» Short problem: Every line below must be reproduced exactly. Copy them all.

» Dataset section:
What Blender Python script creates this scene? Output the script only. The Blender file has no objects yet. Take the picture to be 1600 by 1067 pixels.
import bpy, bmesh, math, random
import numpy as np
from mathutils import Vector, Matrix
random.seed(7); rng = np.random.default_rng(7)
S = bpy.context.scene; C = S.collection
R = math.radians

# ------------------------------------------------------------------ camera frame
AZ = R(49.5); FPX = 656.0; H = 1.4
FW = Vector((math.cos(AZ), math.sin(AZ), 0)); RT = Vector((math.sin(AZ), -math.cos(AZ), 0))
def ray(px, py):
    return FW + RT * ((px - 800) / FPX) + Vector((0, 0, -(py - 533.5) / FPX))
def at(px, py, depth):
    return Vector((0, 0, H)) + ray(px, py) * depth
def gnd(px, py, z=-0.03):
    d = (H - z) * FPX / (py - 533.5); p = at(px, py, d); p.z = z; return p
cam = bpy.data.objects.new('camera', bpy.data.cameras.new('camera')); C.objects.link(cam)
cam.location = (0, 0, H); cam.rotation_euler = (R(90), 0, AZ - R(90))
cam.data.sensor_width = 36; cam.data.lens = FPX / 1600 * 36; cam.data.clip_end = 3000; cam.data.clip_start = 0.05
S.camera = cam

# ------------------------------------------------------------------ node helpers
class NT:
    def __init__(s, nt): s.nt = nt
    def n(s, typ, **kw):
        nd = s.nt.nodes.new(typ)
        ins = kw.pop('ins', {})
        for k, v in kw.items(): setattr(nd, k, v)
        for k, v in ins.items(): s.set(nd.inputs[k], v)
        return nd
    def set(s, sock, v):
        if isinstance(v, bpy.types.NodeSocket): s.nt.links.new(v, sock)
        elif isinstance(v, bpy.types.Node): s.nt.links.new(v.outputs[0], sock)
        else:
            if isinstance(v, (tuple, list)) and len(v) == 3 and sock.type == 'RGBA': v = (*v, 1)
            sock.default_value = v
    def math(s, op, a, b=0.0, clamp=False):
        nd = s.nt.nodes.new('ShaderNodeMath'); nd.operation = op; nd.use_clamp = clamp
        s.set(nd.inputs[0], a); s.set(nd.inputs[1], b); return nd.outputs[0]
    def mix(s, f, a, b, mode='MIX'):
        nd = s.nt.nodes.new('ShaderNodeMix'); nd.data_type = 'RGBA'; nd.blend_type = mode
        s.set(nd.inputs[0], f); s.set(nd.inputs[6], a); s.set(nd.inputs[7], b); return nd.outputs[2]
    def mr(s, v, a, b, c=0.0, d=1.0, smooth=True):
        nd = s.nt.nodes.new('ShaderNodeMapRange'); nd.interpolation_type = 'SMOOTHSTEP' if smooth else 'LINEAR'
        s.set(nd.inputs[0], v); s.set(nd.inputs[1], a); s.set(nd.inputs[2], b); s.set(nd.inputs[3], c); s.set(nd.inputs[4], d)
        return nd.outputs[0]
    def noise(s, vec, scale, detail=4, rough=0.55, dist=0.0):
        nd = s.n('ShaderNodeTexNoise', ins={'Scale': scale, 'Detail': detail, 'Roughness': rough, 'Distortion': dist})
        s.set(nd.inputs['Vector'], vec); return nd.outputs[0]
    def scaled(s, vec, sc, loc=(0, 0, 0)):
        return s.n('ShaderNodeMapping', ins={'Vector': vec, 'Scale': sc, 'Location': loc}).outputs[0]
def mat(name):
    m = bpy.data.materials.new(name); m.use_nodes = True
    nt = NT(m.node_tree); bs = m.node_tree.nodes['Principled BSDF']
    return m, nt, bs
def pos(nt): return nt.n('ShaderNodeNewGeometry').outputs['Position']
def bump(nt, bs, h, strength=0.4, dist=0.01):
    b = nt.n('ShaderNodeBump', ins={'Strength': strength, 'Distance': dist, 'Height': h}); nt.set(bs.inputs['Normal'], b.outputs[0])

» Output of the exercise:
What Blender Python script creates this scene? Output the script only. The Blender file has no objects yet. Take the picture to be 1600 by 1067 pixels.
import bpy, bmesh, math, random
import numpy as np
from mathutils import Vector, Matrix
random.seed(7); rng = np.random.default_rng(7)
S = bpy.context.scene; C = S.collection
R = math.radians

# ------------------------------------------------------------------ camera frame
AZ = R(49.5); FPX = 656.0; H = 1.4
FW = Vector((math.cos(AZ), math.sin(AZ), 0)); RT = Vector((math.sin(AZ), -math.cos(AZ), 0))
def ray(px, py):
    return FW + RT * ((px - 800) / FPX) + Vector((0, 0, -(py - 533.5) / FPX))
def at(px, py, depth):
    return Vector((0, 0, H)) + ray(px, py) * depth
def gnd(px, py, z=-0.03):
    d = (H - z) * FPX / (py - 533.5); p = at(px, py, d); p.z = z; return p
cam = bpy.data.objects.new('camera', bpy.data.cameras.new('camera')); C.objects.link(cam)
cam.location = (0, 0, H); cam.rotation_euler = (R(90), 0, AZ - R(90))
cam.data.sensor_width = 36; cam.data.lens = FPX / 1600 * 36; cam.data.clip_end = 3000; cam.data.clip_start = 0.05
S.camera = cam

# ------------------------------------------------------------------ node helpers
class NT:
    def __init__(s, nt): s.nt = nt
    def n(s, typ, **kw):
        nd = s.nt.nodes.new(typ)
        ins = kw.pop('ins', {})
        for k, v in kw.items(): setattr(nd, k, v)
        for k, v in ins.items(): s.set(nd.inputs[k], v)
        return nd
    def set(s, sock, v):
        if isinstance(v, bpy.types.NodeSocket): s.nt.links.new(v, sock)
        elif isinstance(v, bpy.types.Node): s.nt.links.new(v.outputs[0], sock)
        else:
            if isinstance(v, (tuple, list)) and len(v) == 3 and sock.type == 'RGBA': v = (*v, 1)
            sock.default_value = v
    def math(s, op, a, b=0.0, clamp=False):
        nd = s.nt.nodes.new('ShaderNodeMath'); nd.operation = op; nd.use_clamp = clamp
        s.set(nd.inputs[0], a); s.set(nd.inputs[1], b); return nd.outputs[0]
    def mix(s, f, a, b, mode='MIX'):
        nd = s.nt.nodes.new('ShaderNodeMix'); nd.data_type = 'RGBA'; nd.blend_type = mode
        s.set(nd.inputs[0], f); s.set(nd.inputs[6], a); s.set(nd.inputs[7], b); return nd.outputs[2]
    def mr(s, v, a, b, c=0.0, d=1.0, smooth=True):
        nd = s.nt.nodes.new('ShaderNodeMapRange'); nd.interpolation_type = 'SMOOTHSTEP' if smooth else 'LINEAR'
        s.set(nd.inputs[0], v); s.set(nd.inputs[1], a); s.set(nd.inputs[2], b); s.set(nd.inputs[3], c); s.set(nd.inputs[4], d)
        return nd.outputs[0]
    def noise(s, vec, scale, detail=4, rough=0.55, dist=0.0):
        nd = s.n('ShaderNodeTexNoise', ins={'Scale': scale, 'Detail': detail, 'Roughness': rough, 'Distortion': dist})
        s.set(nd.inputs['Vector'], vec); return nd.outputs[0]
    def scaled(s, vec, sc, loc=(0, 0, 0)):
        return s.n('ShaderNodeMapping', ins={'Vector': vec, 'Scale': sc, 'Location': loc}).outputs[0]
def mat(name):
    m = bpy.data.materials.new(name); m.use_nodes = True
    nt = NT(m.node_tree); bs = m.node_tree.nodes['Principled BSDF']
    return m, nt, bs
def pos(nt): return nt.n('ShaderNodeNewGeometry').outputs['Position']
def bump(nt, bs, h, strength=0.4, dist=0.01):
    b = nt.n('ShaderNodeBump', ins={'Strength': strength, 'Distance': dist, 'Height': h}); nt.set(bs.inputs['Normal'], b.outputs[0])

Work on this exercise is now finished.